Hemos olvidado al bañista pandémico, aquel que no entendía las ordenanzas para evitar aglomeraciones y se negaba a ocupar solo unos metros de playa, alegando que no estaban claros los conceptos de bañista, playa o metro cuadrado. Muchos no eran bañistas, ya que no se bañaban, aunque todos decían serlo cuando el socorrista les avisaba de que no podían pasear por la orilla sin mascarilla. Playa era un concepto genérico, que tanto incluía una playa urbana de acceso controlado, mediante arcos con sensores, cámaras, semáforos o drones, y un arenal parcelado mediante cuadrículas delimitadas por cintas de colores (Riazor, Samil, Silgar), como una playa salvaje, donde las distancias interpersonales eran infinitas y los vientos lo hiperventilaban todo (Traba, Rostro, Carnota).
No era lo mismo fumar en una hamaca a dos metros de otro en una playa urbana, un día de calor sofocante y calma chicha, que hacerlo a distancia de alguien en una playa recóndita un día de nordés racheado. No era lo mismo cerrar una playa urbana por la noche para evitar el botellón, como proponía la Xunta y descartaban las alcaldías, que cerrar una playa remota, de esas donde antaño podíamos hacer fogatas. No era lo mismo a efectos de contagios; por más que fuese lo mismo a efectos de sanciones.
En la playa, unos se comportaban como propietarios y otros como okupas, con supuestos derechos adquiridos.

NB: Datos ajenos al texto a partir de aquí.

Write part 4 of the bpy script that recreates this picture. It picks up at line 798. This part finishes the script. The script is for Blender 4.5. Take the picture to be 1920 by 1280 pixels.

Para calcular el aforo máximo, los técnicos municipales ojeaban el BOE y atribuían a cada bañista un máximo de cuatro metros cuadrados, tras restar de la superficie útil del arenal una franja de al menos seis metros a partir del punto álgido de la pleamar. El bañista no hacía números, se traía de casa varias toallas pareo de dos por dos, con diseños hindúes o hawaianos, que extendía sobre el arenal para ocupar espacio, no para garantizar distancia social. Prevalecía el principio capitalista de competencia sobre el principio cívico de convivencia. Algo queda de aquel bañista pandémico.